Elle affaiblit, elle exténue toute vie religieuse dans les âmes. Je
dis bien la nouvelle religion (...) Religion fantomatique : elle a ses cérémonies,
elle a les églises. Mais pourquoi s'y rendre ? Ce ne sont que des
pantomimes. Et d'ailleurs on ne vous demande même pas d'y aller.

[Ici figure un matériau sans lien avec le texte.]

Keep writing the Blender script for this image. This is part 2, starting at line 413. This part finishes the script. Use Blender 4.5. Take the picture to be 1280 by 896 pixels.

Etrange religion » (Nouvelle
revue Certitudes n° 1, janvier 2000, pp. 29-30). Si l'on
interroge les sociologues, après avoir questionné un historien, on
obtient le même genre de réponse. Voici par exemple Emile Poulat à
propos du champ d'observation qu'il connaît bien, la France : « Dieu
dans notre pays ri est plus objet de preuve, sujet de droits et
d'honneurs, évidence d'une société, personnage de l'histoire. Il relève
de l'intime conviction, d'une évidence intérieure ou d'une expérience
participative dont on rend témoignage sans que son expression publique
outrepasse son audience privée. » Et de conclure en une formule qui
dit toute la nouvelle religion : « Nous venons de siècles où l'homme
était à la grâce de Dieu; nous sommes entrés dans un temps où Dieu
est à la discrétion de l'homme, » (La solution laïque et ses
problèmes, Paris, 1997, p. 127).
Ce
qui est frappant, c'est de constater comment les grands thème de
l'enseignement conciliaire, que nous décrivons dans notre déclaration
finale, sont à la fois cohérents entre eux et récurrents de
constitutions en décrets et en déclarations. On voit poindre au fil
des textes une sorte de doctrine parallèle, qui n'est pas formellement
hérétique, parce qu'elle ne touche pas aux dogmes, mais qui
s'introduit comme une nouvelle règle de la foi au coeur de l'Eglise.
Les dogmes demeurent, mais cette règle nouvelle modifie profondément
notre manière de les comprendre et de les vivre. C’est cette règle
nouvelle qu'il nous faut appeler une nouvelle religion, parce quelle
confère aux chrétiens qui s'y soumettent une identité nouvelle, une
nouvelle manière de se rattacher à l'objet de leur foi.